China's sole diamond exchange aims to become the world's fifth largest exchange in 10 years, but senior officials in the global diamond industry suggest the Chinese government remove the tax levied on the precious stone to achieve the goal.
"Shanghai Diamond Exchange will, step by step, realize an annual trading value up to US$5 billion in 2010," said Kang Huijun, chairman of the board of Shanghai Diamond Exchange Co Ltd.
"We plan to hit annual trading value of up to US$600 million in two years and the figure is expected to top US$3 billion in 2007," said Kang.
The Shanghai Diamond Exchange was formed in October 2000 but it started transaction officially in June last year.
As the trading volume rises, diamond-related industries, such as diamond insurance, advertising and safe-deposit service, will also prosper in Shanghai, Kang added.
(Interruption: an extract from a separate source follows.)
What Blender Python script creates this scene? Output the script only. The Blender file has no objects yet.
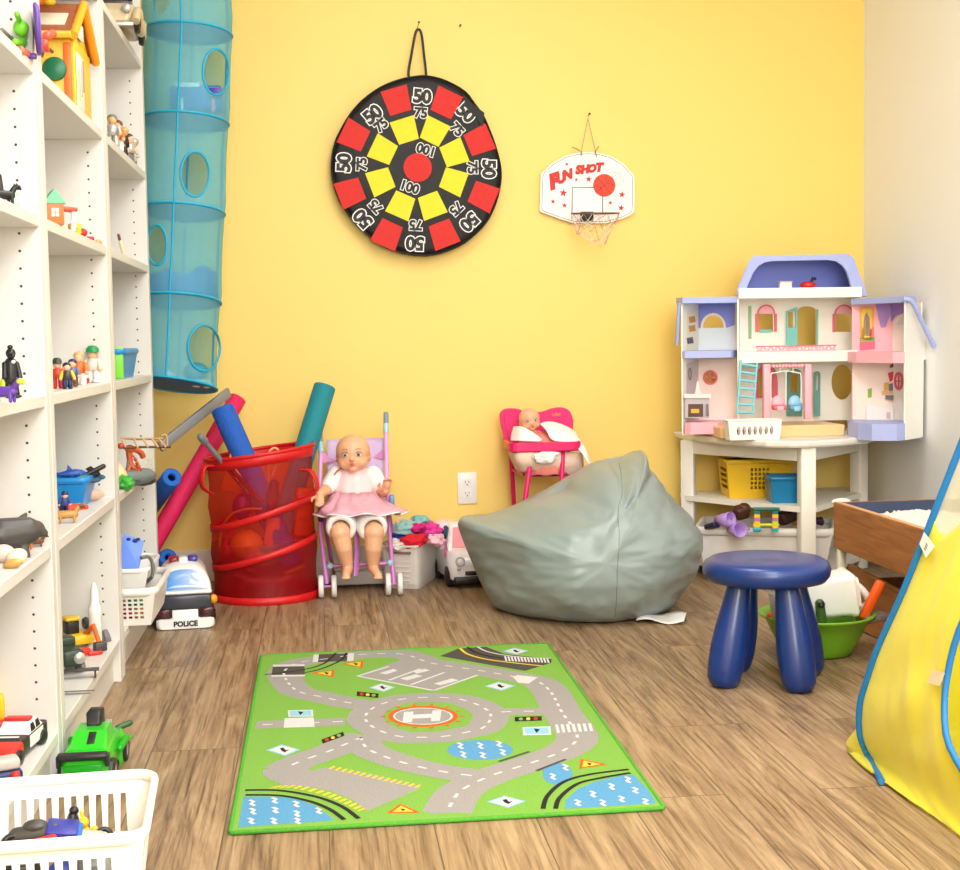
import bpy, bmesh, math, random
from mathutils import Vector, Matrix, noise
S=bpy.context.scene; COL=S.collection
PI=math.pi; random.seed(7)
# ---------------------------------------------------------------- camera maths (metres, z up)
F,PITCH,ROLL,YAW,H=1391.2,.0679,-.0157,.1148,.8258
_f=Vector((math.sin(YAW)*math.cos(PITCH),math.cos(YAW)*math.cos(PITCH),-math.sin(PITCH)))
_r=Vector((math.cos(YAW),-math.sin(YAW),0)); _u=_r.cross(_f)
RT=_r*math.cos(ROLL)+_u*math.sin(ROLL); UP=-_r*math.sin(ROLL)+_u*math.cos(ROLL)
EYE=Vector((0,0,H))
def ray(px,py): return _f+RT*((px-480)/F)+UP*((435-py)/F)
def at(px,py,Y): d=ray(px,py); return EYE+d*(Y/d.y)          # point on the plane y=Y
def fl(px,py,z=0.0): d=ray(px,py); return EYE+d*((z-H)/d.z)   # point on the plane z
def ax(px,py,X): d=ray(px,py); return EYE+d*(X/d.x)           # point on the plane x=X
cam=bpy.data.cameras.new('camera'); co=bpy.data.objects.new('camera',cam); COL.objects.link(co)
cam.sensor_fit='HORIZONTAL'; cam.sensor_width=36; cam.lens=36*F/960; cam.clip_start=.05
co.matrix_world=Matrix(((RT.x,UP.x,-_f.x,0),(RT.y,UP.y,-_f.y,0),(RT.z,UP.z,-_f.z,H),(0,0,0,1)))
S.camera=co
# ---------------------------------------------------------------- materials
def lin(c): 
    c=c/255; return c/12.92 if c<=.04045 else ((c+.055)/1.055)**2.4
MC={}
def mat(name,rgb,rough=.45,metal=0,var=.05,scale=40,bump=0,bscale=60,alpha=1,sheen=0,coat=0,spec=.5,trans=0,thin=0):
    if name in MC: return MC[name]
    m=bpy.data.materials.new(name); m.use_nodes=True; nt=m.node_tree; N=nt.nodes; L=nt.links
    b=N['Principled BSDF']; col=[lin(x) for x in rgb]
    tc=N.new('ShaderNodeTexCoord')
    nz=N.new('ShaderNodeTexNoise'); nz.inputs['Scale'].default_value=scale; nz.inputs['Detail'].default_value=3
    L.new(tc.outputs['Object'],nz.inputs['Vector'])
    mx=N.new('ShaderNodeMix'); mx.data_type='RGBA'
    mx.inputs['A'].default_value=(*[max(0,x*(1-var)) for x in col],1)
    mx.inputs['B'].default_value=(*[min(1,x*(1+var)) for x in col],1)
    L.new(nz.outputs['Fac'],mx.inputs['Factor']); L.new(mx.outputs['Result'],b.inputs['Base Color'])
    b.inputs['Roughness'].default_value=rough; b.inputs['Metallic'].default_value=metal
    b.inputs['Specular IOR Level'].default_value=spec
    if sheen: b.inputs['Sheen Weight'].default_value=sheen
    if coat: b.inputs['Coat Weight'].default_value=coat; b.inputs['Coat Roughness'].default_value=.1
    if trans: b.inputs['Transmission Weight'].default_value=trans
    if bump:
        n2=N.new('ShaderNodeTexNoise'); n2.inputs['Scale'].default_value=bscale; n2.inputs['Detail'].default_value=4
        L.new(tc.outputs['Object'],n2.inputs['Vector'])
        bp=N.new('ShaderNodeBump'); bp.inputs['Strength'].default_value=bump; bp.inputs['Distance'].default_value=.01
        L.new(n2.outputs['Fac'],bp.inputs['Height']); L.new(bp.outputs['Normal'],b.inputs['Normal'])
    if alpha<1: 
        out=N['Material Output']; tr=N.new('ShaderNodeBsdfTransparent'); tl=N.new('ShaderNodeBsdfTranslucent')
        L.new(mx.outputs['Result'],tl.inputs['Color'])
        a1=N.new('ShaderNodeMixShader'); a1.inputs[0].default_value=.25
        L.new(b.outputs[0],a1.inputs[1]); L.new(tl.outputs[0],a1.inputs[2])
        a2=N.new('ShaderNodeMixShader'); a2.inputs[0].default_value=alpha
        L.new(tr.outputs[0],a2.inputs[1]); L.new(a1.outputs[0],a2.inputs[2]); L.new(a2.outputs[0],out.inputs[0])
        tc2=[min(1,x*.5+.5) for x in col]; tr.inputs[0].default_value=(*tc2,1)
    if thin:
        out=N['Material Output']; tl=N.new('ShaderNodeBsdfTranslucent'); L.new(mx.outputs['Result'],tl.inputs['Color'])
        a1=N.new('ShaderNodeMixShader'); a1.inputs[0].default_value=thin; L.new(b.outputs[0],a1.inputs[1]); L.new(tl.outputs[0],a1.inputs[2]); L.new(a1.outputs[0],out.inputs[0])
    MC[name]=m; return m
# ---------------------------------------------------------------- mesh building
def eul(rx=0,ry=0,rz=0): return Matrix.Rotation(rz,4,'Z')@Matrix.Rotation(ry,4,'Y')@Matrix.Rotation(rx,4,'X')
def TR(loc=(0,0,0),rx=0,ry=0,rz=0): return Matrix.Translation(Vector(loc))@eul(rx,ry,rz)
def aim(p,q):                                                  # matrix at p whose z runs to q
    d=Vector(q)-Vector(p); return Matrix.Translation(Vector(p))@d.to_track_quat('Z','Y').to_matrix().to_4x4()
def crom(pts,k=6,closed=False):
    P=[Vector(p) for p in pts]; n=len(P); out=[]
    for i in range(n if closed else n-1):
        a=P[(i-1)%n] if closed or i>0 else P[0]; b=P[i]; c=P[(i+1)%n]; d=P[(i+2)%n] if closed or i+2<n else P[-1]
        for j in range(k):
            t=j/k; out.append(.5*((2*b)+(c-a)*t+(2*a-5*b+4*c-d)*t*t+(3*b-a-3*c+d)*t**3))
    if not closed: out.append(P[-1])
    return out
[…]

Shanghai, the country's largest diamond consumption city, now accounts for one-third of the country's total sales of the precious stone with an annual sales value of 5 billion yuan (US$602.41 million).
For the exchange to achieve its ambition, Shmuel Schnitzer, president of World Federation of Diamond Bourses, suggests the government reduce the tax levied on diamond or even remove it.
"Very few countries where diamond trading is thriving levy a value added tax or import tax on diamonds traded in exchanges," said Schnitzer.
"The government has already taken action to deal with the issue. And we will take further steps to reduce the tax rate," Fang Xiong, chairman of Shanghai Diamond Exchange Administration, said.
Import tariffs have been abolished on rough and polished stones since 2002. But a 17 percent value added tax is levied instead.
Sales of diamond in China totaled only 2 billion yuan in 1995, but were 14.5 billion yuan last year.